Their memories are still good, Seán and Jimmy Duggan but they both live very much in the present. Now their thoughts are very firmly fixed on tomorrow’s All-Ireland senior hurling final.

Both have been impressed by what Galway have already achieved this year, the historic first Leinster title particularly. Jimmy: “I think they surprised everyone the way they came through Leinster, beat Kilkenny by 10 points in the final which is a great achievement. They were only a puck of a ball away from it again in the (drawn) All-Ireland final. Whatever this management team has done during the year, they’ve certainly strengthened the backs. They’ve developed a style of defence that’s paying off, especially when you can keep a team like Kilkenny goalless in an All-Ireland final, a great achievement. That’s been the strength of this Kilkenny team, their defence — they annihilated Tipperary in the semi-final. Of course the forwards then are playing reasonably well but Joe Canning is the main player there. He’s top class. People talk about that being his first All-Ireland final but Joe has won three All-Ireland club titles with Portumna, four county titles, a Fitzgibbon Cup with LIT, All-Ireland minor and U21 with Galway, Railway Cup with Connacht, so even for a lad of only 23 he had all that experience of big occasions, in comparison to the likes of us who were thrown into games with no experience.”

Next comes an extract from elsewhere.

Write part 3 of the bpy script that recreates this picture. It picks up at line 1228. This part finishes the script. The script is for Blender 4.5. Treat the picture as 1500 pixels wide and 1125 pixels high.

Seán: “I have great faith in this management, that they can move when they have to. This team has achieved something no Galway has ever before achieved; they played in four championship matches before the All-Ireland final and won them all. Out of every one of those matches you have to learn something — they did. Against Kilkenny in the All-Ireland final then we were able to hold them to a draw; we must have learned another little bit again from that, about the skills of the game. I think that will stand to us in the replay.”

And talk of ill-will in Galway for Kilkenny? “Ah no — the opposite, just great respect. You’ll get hard knocks in any match but when the match is over it’s all forgotten.”

Seán: “There was never any bad feeling between Galway and Kilkenny, not in my long association with Galway — never. You played it hard but clean, shook hands when it was over, and that was the end of it.”

It was late in the evening, and there comes a time to leave. About to turn off the recorder, I remarked we were blessed to have the greatest sport of all. Gently, I was corrected by Seán. “Hurling is more than a game. Hurling is an art and people who go to a match see the artistry of the man with the hurl, how he is able to wield that stick using his wrist, the same as the artist with the brush or the orchestra conductor with the baton. That’s what hurling is.”